Но в это время у Барковского вышло «небольшое осложнение» – то, что он является разведчиком, перестало быть секретом. Он завербовал молодого человека, с которым познакомился на частном приеме, привлек его к работе, и тот стал давать информацию по тем направлениям, которые он сам вел. Когда Барковский уезжал, всем его агентам было дано указание дать условия связи на летний период времени, чтобы не восстанавливать их зимой. Такие же условия были поставлены и агенту, о котором идет речь. Это убедило его в том, что Барковский – шпион, и после его отъезда он пошел в контрразведку и пожаловался, что его вовлекли в разведывательную деятельность, теперь он понимает, что это было нехорошо и неправильно, и теперь пришел покаяться. Конечно, для них это было откровением – вот так определенно и четко получить сведения, что Барковский занимался разведкой.
Прошло несколько самых счастливых лет Владимира Барковского. После Лондона его почти сразу отправили в США, с ним уже была семья: дети Ирина и Борис, которые родились в далекой заокеанской стране, и жена Вера, которую Владимир Борисович любил до беспамятства.

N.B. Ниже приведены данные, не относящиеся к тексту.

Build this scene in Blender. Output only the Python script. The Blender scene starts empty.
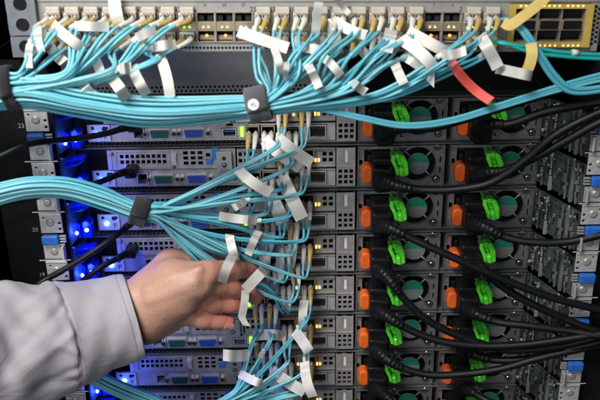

В длительных командировках в США Владимир Барковский был дважды. Это один из немногих наших разведчиков, кто в годы знаменитой американской «охоты на ведьм», или, попросту говоря, шпиономании, под прикрытием представительства СССР при ООН возрождал нью-йоркскую резидентуру. Он незаметно присутствовал при встречах самых видных мировых политиков, вел блестящую дипломатическую работу и посещал с красавицей женой все светские рауты. Он находился всего лишь в метре от Хрущева, когда тот показывал Америке «кузькину мать». Но опять же это была всего лишь маска. На самом деле Владимир Барковский был руководителем нью-йоркской резидентуры, он по-прежнему занимался научно-технической разведкой. С присущим ему обаянием он вербовал агентов, которые передавали ему уникальные сведения. Но об этой стороне работы великого разведчика нельзя будет говорить никогда. В 1996 году указом Президента Российской Федерации Бориса Ельцина полковникам Квасникову, Яцкову, Феклисову и Барковскому было присвоено звание Героя России.

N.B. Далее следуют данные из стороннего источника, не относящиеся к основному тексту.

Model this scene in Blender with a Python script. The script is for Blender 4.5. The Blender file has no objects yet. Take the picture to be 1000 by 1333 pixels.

«Столько времени прошло, и вдруг – на тебе героя, – удивлялся Владимир Барковский. – Было, конечно, очень приятно, неожиданно, но разведчики никогда не испытывали жажду наград и назначений. Мы делаем свое дело. Отметили – хорошо, не отметили – ну и ладно».
Три жизни Елены КосовойСнова перенесемся в Потсдам 17 июля 1945 года и попробуем взглянуть на эти события с точки зрения одного человека. Частное лицо подчас может сыграть важную роль в делах государственных, даже оставаясь в тени. Особенно если это частное лицо – разведчик.

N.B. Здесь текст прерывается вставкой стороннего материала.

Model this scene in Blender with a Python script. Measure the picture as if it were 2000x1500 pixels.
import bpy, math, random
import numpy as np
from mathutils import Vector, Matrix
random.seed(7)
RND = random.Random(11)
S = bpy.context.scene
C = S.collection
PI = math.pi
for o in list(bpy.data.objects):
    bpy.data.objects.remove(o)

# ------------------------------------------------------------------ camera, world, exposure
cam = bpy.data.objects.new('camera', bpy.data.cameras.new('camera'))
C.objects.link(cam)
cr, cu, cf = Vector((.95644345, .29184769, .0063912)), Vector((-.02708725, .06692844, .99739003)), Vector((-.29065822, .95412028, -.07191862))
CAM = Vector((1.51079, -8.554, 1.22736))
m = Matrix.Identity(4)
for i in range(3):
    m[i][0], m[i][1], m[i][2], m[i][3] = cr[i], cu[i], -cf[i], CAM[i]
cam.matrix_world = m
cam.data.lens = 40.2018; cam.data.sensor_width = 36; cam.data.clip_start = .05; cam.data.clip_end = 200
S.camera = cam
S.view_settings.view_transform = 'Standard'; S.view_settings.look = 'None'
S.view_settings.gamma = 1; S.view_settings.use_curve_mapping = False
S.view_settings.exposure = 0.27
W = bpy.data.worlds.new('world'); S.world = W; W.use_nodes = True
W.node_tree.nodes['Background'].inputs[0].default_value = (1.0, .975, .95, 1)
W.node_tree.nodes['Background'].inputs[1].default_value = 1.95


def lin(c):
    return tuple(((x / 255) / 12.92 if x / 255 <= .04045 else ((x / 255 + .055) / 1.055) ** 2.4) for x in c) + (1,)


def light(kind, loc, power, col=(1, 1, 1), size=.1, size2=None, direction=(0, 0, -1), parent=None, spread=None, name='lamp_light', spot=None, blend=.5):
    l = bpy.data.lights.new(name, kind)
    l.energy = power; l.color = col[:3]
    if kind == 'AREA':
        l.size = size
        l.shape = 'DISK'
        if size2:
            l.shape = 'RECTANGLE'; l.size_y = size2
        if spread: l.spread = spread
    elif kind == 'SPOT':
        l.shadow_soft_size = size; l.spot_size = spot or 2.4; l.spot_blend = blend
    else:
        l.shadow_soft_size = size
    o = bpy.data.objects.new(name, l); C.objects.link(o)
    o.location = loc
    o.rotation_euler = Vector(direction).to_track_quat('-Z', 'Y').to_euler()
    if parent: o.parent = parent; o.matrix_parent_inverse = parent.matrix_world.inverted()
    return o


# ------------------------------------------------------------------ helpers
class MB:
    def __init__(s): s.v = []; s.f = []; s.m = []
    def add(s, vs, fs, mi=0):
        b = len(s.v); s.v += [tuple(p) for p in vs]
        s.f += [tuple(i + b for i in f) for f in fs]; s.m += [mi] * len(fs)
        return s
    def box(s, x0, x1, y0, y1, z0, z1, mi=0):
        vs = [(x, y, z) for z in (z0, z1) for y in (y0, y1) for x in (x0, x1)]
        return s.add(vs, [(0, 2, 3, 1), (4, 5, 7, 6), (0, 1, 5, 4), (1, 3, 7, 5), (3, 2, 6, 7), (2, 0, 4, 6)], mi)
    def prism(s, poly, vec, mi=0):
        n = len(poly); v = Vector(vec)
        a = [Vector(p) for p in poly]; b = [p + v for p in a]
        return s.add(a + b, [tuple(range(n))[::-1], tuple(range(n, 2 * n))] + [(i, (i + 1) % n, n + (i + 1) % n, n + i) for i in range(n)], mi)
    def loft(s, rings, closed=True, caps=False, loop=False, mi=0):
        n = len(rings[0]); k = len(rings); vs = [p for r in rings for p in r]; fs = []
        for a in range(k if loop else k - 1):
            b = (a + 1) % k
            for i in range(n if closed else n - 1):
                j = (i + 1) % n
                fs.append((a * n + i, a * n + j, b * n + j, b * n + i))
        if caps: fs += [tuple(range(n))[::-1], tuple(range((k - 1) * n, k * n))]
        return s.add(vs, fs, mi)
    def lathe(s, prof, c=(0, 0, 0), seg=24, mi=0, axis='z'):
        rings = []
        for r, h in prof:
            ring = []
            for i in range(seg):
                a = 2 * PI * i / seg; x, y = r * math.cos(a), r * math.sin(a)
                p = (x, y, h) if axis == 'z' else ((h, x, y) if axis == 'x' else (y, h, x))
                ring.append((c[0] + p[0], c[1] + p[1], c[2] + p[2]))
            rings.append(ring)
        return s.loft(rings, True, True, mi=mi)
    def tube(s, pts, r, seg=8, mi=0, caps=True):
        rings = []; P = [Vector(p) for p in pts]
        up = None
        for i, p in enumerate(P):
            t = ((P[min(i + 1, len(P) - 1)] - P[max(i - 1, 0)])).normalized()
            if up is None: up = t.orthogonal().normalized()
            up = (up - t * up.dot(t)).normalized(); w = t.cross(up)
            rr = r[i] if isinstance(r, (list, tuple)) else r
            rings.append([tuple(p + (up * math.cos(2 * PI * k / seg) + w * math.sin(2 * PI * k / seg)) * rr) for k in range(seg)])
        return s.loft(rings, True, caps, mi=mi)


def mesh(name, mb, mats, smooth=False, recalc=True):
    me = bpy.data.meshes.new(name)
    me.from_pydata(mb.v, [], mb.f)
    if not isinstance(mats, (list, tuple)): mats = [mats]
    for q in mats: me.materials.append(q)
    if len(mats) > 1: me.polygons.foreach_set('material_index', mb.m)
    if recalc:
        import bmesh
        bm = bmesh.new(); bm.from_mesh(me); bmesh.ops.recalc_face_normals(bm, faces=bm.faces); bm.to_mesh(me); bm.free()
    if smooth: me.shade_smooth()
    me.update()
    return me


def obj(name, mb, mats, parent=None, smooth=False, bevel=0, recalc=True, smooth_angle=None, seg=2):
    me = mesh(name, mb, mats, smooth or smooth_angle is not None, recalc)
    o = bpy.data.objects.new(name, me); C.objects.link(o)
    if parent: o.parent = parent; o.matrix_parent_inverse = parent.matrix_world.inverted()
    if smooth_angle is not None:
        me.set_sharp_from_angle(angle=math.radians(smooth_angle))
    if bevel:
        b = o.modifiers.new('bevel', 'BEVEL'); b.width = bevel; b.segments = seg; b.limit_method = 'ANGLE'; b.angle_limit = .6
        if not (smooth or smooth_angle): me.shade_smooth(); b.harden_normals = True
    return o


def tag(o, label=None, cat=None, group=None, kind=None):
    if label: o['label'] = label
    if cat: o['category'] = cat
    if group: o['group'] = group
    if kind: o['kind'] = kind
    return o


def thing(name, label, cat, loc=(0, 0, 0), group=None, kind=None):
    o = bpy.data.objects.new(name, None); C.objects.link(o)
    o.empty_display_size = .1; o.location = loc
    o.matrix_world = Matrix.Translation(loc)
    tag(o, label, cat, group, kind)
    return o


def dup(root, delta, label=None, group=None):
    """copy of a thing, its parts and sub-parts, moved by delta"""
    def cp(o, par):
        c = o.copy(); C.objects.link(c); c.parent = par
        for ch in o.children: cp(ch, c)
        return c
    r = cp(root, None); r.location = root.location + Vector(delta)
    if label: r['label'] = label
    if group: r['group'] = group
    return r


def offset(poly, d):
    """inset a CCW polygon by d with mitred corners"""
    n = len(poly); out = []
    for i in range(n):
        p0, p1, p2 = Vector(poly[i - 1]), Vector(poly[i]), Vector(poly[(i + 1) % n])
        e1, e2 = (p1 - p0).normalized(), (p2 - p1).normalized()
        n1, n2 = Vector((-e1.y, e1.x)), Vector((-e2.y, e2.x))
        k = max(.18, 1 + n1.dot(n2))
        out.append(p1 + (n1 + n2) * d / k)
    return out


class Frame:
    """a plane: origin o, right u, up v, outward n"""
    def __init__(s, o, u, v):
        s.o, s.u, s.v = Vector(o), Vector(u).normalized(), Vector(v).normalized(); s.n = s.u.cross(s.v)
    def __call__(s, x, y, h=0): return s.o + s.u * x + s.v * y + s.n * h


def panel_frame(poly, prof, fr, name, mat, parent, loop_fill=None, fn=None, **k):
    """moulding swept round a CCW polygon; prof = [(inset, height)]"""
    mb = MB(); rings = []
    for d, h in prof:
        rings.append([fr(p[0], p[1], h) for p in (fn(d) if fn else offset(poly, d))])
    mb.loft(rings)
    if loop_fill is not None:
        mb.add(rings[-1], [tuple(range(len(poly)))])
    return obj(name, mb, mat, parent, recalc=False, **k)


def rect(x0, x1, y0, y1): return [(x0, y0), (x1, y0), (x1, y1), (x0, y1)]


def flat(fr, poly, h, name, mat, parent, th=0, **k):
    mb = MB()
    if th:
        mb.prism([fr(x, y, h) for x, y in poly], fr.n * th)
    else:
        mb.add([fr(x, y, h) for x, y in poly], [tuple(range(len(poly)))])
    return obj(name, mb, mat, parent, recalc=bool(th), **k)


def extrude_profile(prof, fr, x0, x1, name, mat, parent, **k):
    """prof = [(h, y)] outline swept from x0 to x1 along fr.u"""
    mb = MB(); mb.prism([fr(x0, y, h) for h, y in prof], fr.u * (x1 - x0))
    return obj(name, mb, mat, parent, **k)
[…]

Ядерный щит нашей страны ковался сотнями и тысячами рук. Давайте прикоснемся еще к одной судьбе, узнаем, как дела государственные, в том числе связанные с ядерной безопасностью СССР, переплетались с частной сферой жизни, и погрузимся в рядовые будни нелегала, проследив за перипетиями непростой, но прекрасной судьбы.
…В Потсдаме проходят переговоры лидеров США, Англии и СССР о послевоенном устройстве мира. Именно сюда американскому президенту Трумэну доставляют срочную шифровку: «Атомная бомба к испытанию готова». Мир с напряжением следит за ходом этих переговоров, сотни журналистов, освещая события, подчеркивают важность сохранения всей структуры мирового сообщества. Однако лидер нашей страны уже знает о предстоящих испытаниях. 6 августа 1945 года, спустя всего лишь несколько недель после мирных переговоров в Потсдаме, американцы сбрасывают атомные бомбы на Японию. С этого момента в донесениях советской разведки США называют главным противником, отныне атомные секреты – основная цель советской разведки за рубежом.